Christian P. Sarason | Agile. Ocean. Science. Software.

28 February 2018

Experimenting with GitHub, Jekyll and autobuilding web pages

by Christian P. Sarason

Using github to publish a blog

I have been thinking for awhile that I should start posting some general musings on scientific visualization, renewable energy, and the application of #tech4good.

So far, however, I have been stymied by the myriad of different workflows. It seems like everyone has something to say, and there are a zillion tools. Should I use Wordpress? a Medium account? something else?

All of the existing solutions feel super heavy weight for simple note-taking and observations, so I decided to follow the good example of @lagerratrobe and just start writing stuff up in markdown and publishing on GitHub.

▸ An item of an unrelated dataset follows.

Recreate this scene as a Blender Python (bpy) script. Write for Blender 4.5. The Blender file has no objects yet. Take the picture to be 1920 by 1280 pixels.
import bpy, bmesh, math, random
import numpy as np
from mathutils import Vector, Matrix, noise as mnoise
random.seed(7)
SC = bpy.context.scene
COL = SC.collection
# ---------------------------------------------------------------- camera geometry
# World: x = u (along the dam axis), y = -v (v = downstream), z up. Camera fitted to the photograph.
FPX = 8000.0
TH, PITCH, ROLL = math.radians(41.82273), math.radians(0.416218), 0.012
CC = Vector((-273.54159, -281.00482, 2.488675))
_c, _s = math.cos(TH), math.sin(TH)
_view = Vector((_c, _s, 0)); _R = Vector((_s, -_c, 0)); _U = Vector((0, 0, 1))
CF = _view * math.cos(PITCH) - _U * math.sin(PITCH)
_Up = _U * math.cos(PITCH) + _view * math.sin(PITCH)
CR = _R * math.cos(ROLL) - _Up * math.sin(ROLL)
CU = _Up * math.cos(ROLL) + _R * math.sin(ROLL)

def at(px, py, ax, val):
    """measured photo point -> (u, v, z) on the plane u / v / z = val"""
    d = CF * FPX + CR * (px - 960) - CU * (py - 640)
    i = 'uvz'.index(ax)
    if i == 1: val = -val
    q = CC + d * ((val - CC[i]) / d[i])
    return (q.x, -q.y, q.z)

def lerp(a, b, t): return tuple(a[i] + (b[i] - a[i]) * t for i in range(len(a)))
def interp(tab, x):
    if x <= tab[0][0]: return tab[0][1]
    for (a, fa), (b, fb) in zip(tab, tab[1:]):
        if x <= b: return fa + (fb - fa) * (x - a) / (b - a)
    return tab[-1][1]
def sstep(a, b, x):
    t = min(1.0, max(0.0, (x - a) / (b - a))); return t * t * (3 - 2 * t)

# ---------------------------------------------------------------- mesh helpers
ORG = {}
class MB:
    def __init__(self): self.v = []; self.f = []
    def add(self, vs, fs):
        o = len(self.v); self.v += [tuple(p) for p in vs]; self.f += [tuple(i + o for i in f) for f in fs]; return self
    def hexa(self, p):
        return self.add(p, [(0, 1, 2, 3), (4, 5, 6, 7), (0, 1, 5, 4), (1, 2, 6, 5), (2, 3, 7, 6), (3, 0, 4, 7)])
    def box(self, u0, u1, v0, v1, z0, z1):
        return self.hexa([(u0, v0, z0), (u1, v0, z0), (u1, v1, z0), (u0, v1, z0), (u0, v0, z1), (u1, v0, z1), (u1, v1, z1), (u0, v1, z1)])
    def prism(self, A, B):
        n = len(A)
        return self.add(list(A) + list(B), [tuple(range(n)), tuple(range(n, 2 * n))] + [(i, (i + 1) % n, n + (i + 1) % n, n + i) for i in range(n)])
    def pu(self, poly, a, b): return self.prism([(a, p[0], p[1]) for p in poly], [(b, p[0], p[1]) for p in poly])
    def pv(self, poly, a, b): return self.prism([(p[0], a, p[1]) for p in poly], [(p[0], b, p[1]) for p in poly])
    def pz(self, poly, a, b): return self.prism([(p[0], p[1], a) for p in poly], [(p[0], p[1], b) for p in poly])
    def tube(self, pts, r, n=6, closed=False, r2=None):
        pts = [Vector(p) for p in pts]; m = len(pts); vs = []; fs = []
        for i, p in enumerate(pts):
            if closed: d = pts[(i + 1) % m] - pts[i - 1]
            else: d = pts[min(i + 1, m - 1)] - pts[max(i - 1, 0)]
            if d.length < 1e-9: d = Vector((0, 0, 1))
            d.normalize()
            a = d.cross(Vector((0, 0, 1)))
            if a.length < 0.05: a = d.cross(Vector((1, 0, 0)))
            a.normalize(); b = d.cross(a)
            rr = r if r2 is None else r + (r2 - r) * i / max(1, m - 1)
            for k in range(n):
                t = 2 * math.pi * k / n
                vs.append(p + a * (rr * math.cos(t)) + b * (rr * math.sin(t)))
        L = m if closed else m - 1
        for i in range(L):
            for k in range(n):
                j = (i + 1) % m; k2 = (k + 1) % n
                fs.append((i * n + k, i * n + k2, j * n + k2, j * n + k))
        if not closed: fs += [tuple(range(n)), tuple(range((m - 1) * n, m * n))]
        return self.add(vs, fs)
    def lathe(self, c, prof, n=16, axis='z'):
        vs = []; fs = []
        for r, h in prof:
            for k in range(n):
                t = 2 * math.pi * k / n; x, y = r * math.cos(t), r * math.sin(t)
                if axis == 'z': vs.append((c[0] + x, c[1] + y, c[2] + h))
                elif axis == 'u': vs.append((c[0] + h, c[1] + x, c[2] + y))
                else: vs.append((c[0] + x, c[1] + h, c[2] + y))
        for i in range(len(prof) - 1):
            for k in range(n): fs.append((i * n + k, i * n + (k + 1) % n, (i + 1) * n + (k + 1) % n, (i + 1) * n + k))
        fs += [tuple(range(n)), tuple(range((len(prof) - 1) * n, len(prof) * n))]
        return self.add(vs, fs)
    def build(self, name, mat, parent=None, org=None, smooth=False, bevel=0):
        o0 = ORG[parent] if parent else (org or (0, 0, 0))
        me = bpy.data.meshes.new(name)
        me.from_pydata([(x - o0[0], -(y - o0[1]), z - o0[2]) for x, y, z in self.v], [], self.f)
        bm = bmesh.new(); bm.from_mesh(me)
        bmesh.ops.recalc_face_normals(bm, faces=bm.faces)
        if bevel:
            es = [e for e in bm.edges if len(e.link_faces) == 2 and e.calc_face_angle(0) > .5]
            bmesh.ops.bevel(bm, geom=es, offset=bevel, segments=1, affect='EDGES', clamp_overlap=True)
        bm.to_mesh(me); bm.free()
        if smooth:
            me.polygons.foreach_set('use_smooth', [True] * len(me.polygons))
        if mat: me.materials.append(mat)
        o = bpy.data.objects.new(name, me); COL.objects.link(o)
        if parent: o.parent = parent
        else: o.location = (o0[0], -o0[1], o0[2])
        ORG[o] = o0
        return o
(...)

This has a few advantages that I prefer over the other systems:

  1. It is very lightweight, and Markdown is easy to take fast notes and then transfer to blog format.
  2. This gets me into GitHub, practicing some skills that have gone stale with age (version control. branches. loads of other useful features)
  3. I has the bonus of giving me something new to learn, as it is hosted in Jekyll, and is an easy first step to auto-built web content.
  4. I can run Jekyll locally to learn the ins/outs and then publish on commit, which is a good workflow to remember.

We’ll see how it goes, but for now has taken only a morning to configure and it looks to be as powerful as I really need for such a simple project. It feels very nice to be back at the commandline instead of the WordPress console (yeah, I’m sure I could use a wordpress commandline interface, but can’t really be bothered to learn that just yet!)